Exercise description
Output the material below in its entirety, exactly as given.

════

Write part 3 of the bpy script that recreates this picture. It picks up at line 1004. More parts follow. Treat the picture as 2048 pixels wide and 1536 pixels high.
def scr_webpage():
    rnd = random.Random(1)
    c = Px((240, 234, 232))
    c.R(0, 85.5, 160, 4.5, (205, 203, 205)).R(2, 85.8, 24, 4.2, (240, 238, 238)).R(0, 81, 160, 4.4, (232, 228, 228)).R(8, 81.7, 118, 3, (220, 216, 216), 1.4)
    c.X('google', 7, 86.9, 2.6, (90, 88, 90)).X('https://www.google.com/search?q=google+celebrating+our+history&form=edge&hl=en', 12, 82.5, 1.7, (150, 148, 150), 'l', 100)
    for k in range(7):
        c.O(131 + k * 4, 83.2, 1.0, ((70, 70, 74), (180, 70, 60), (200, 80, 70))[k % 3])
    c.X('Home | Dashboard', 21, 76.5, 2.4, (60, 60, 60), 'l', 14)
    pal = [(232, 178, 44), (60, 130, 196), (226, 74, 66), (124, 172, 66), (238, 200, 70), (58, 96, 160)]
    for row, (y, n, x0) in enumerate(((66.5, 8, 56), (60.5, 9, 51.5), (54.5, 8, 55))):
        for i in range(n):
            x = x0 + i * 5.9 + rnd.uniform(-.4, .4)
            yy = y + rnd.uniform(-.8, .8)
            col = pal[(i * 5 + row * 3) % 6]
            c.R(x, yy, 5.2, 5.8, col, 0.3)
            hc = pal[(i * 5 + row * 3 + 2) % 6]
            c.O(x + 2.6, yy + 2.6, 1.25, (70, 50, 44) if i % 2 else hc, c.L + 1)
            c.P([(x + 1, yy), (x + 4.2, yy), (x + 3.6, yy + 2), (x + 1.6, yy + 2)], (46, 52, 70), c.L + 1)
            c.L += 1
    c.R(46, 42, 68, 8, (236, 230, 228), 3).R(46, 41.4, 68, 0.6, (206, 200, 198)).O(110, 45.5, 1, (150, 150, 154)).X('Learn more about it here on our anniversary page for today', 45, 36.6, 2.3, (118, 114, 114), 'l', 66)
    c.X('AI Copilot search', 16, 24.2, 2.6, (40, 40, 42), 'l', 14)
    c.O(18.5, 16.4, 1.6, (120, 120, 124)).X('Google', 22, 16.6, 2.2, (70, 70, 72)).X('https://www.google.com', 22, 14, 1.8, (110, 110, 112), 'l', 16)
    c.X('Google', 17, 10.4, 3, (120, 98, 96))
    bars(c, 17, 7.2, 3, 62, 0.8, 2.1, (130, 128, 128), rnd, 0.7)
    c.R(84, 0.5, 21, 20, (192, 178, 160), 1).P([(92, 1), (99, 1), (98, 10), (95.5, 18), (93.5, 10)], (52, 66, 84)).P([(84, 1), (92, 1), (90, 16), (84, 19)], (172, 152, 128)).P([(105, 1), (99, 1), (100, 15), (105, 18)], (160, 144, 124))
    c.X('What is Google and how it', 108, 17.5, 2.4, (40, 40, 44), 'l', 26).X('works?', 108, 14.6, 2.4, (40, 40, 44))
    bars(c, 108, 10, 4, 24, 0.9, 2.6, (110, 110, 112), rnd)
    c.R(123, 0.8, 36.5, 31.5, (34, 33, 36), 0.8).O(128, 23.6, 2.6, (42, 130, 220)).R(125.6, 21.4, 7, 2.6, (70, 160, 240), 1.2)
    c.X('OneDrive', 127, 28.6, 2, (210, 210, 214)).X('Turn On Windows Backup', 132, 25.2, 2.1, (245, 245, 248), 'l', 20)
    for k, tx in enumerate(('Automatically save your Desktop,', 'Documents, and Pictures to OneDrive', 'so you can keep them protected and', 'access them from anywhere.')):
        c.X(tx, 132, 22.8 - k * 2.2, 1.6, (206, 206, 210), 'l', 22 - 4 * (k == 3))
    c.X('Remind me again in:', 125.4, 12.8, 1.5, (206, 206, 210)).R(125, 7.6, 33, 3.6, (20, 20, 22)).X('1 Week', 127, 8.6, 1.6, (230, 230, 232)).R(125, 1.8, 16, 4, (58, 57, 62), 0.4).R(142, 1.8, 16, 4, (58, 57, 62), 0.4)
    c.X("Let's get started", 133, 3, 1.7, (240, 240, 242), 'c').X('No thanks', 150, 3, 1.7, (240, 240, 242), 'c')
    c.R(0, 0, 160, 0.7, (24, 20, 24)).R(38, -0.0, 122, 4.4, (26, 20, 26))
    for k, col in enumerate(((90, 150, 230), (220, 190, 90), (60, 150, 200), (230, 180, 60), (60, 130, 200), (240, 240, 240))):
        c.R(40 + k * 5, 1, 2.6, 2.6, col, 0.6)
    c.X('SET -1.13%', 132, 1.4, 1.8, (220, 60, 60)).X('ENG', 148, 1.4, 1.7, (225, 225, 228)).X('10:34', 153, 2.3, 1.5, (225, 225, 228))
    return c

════

Problem solution
Write part 3 of the bpy script that recreates this picture. It picks up at line 1004. More parts follow. Treat the picture as 2048 pixels wide and 1536 pixels high.
def scr_webpage():
    rnd = random.Random(1)
    c = Px((240, 234, 232))
    c.R(0, 85.5, 160, 4.5, (205, 203, 205)).R(2, 85.8, 24, 4.2, (240, 238, 238)).R(0, 81, 160, 4.4, (232, 228, 228)).R(8, 81.7, 118, 3, (220, 216, 216), 1.4)
    c.X('google', 7, 86.9, 2.6, (90, 88, 90)).X('https://www.google.com/search?q=google+celebrating+our+history&form=edge&hl=en', 12, 82.5, 1.7, (150, 148, 150), 'l', 100)
    for k in range(7):
        c.O(131 + k * 4, 83.2, 1.0, ((70, 70, 74), (180, 70, 60), (200, 80, 70))[k % 3])
    c.X('Home | Dashboard', 21, 76.5, 2.4, (60, 60, 60), 'l', 14)
    pal = [(232, 178, 44), (60, 130, 196), (226, 74, 66), (124, 172, 66), (238, 200, 70), (58, 96, 160)]
    for row, (y, n, x0) in enumerate(((66.5, 8, 56), (60.5, 9, 51.5), (54.5, 8, 55))):
        for i in range(n):
            x = x0 + i * 5.9 + rnd.uniform(-.4, .4)
            yy = y + rnd.uniform(-.8, .8)
            col = pal[(i * 5 + row * 3) % 6]
            c.R(x, yy, 5.2, 5.8, col, 0.3)
            hc = pal[(i * 5 + row * 3 + 2) % 6]
            c.O(x + 2.6, yy + 2.6, 1.25, (70, 50, 44) if i % 2 else hc, c.L + 1)
            c.P([(x + 1, yy), (x + 4.2, yy), (x + 3.6, yy + 2), (x + 1.6, yy + 2)], (46, 52, 70), c.L + 1)
            c.L += 1
    c.R(46, 42, 68, 8, (236, 230, 228), 3).R(46, 41.4, 68, 0.6, (206, 200, 198)).O(110, 45.5, 1, (150, 150, 154)).X('Learn more about it here on our anniversary page for today', 45, 36.6, 2.3, (118, 114, 114), 'l', 66)
    c.X('AI Copilot search', 16, 24.2, 2.6, (40, 40, 42), 'l', 14)
    c.O(18.5, 16.4, 1.6, (120, 120, 124)).X('Google', 22, 16.6, 2.2, (70, 70, 72)).X('https://www.google.com', 22, 14, 1.8, (110, 110, 112), 'l', 16)
    c.X('Google', 17, 10.4, 3, (120, 98, 96))
    bars(c, 17, 7.2, 3, 62, 0.8, 2.1, (130, 128, 128), rnd, 0.7)
    c.R(84, 0.5, 21, 20, (192, 178, 160), 1).P([(92, 1), (99, 1), (98, 10), (95.5, 18), (93.5, 10)], (52, 66, 84)).P([(84, 1), (92, 1), (90, 16), (84, 19)], (172, 152, 128)).P([(105, 1), (99, 1), (100, 15), (105, 18)], (160, 144, 124))
    c.X('What is Google and how it', 108, 17.5, 2.4, (40, 40, 44), 'l', 26).X('works?', 108, 14.6, 2.4, (40, 40, 44))
    bars(c, 108, 10, 4, 24, 0.9, 2.6, (110, 110, 112), rnd)
    c.R(123, 0.8, 36.5, 31.5, (34, 33, 36), 0.8).O(128, 23.6, 2.6, (42, 130, 220)).R(125.6, 21.4, 7, 2.6, (70, 160, 240), 1.2)
    c.X('OneDrive', 127, 28.6, 2, (210, 210, 214)).X('Turn On Windows Backup', 132, 25.2, 2.1, (245, 245, 248), 'l', 20)
    for k, tx in enumerate(('Automatically save your Desktop,', 'Documents, and Pictures to OneDrive', 'so you can keep them protected and', 'access them from anywhere.')):
        c.X(tx, 132, 22.8 - k * 2.2, 1.6, (206, 206, 210), 'l', 22 - 4 * (k == 3))
    c.X('Remind me again in:', 125.4, 12.8, 1.5, (206, 206, 210)).R(125, 7.6, 33, 3.6, (20, 20, 22)).X('1 Week', 127, 8.6, 1.6, (230, 230, 232)).R(125, 1.8, 16, 4, (58, 57, 62), 0.4).R(142, 1.8, 16, 4, (58, 57, 62), 0.4)
    c.X("Let's get started", 133, 3, 1.7, (240, 240, 242), 'c').X('No thanks', 150, 3, 1.7, (240, 240, 242), 'c')
    c.R(0, 0, 160, 0.7, (24, 20, 24)).R(38, -0.0, 122, 4.4, (26, 20, 26))
    for k, col in enumerate(((90, 150, 230), (220, 190, 90), (60, 150, 200), (230, 180, 60), (60, 130, 200), (240, 240, 240))):
        c.R(40 + k * 5, 1, 2.6, 2.6, col, 0.6)
    c.X('SET -1.13%', 132, 1.4, 1.8, (220, 60, 60)).X('ENG', 148, 1.4, 1.7, (225, 225, 228)).X('10:34', 153, 2.3, 1.5, (225, 225, 228))
    return c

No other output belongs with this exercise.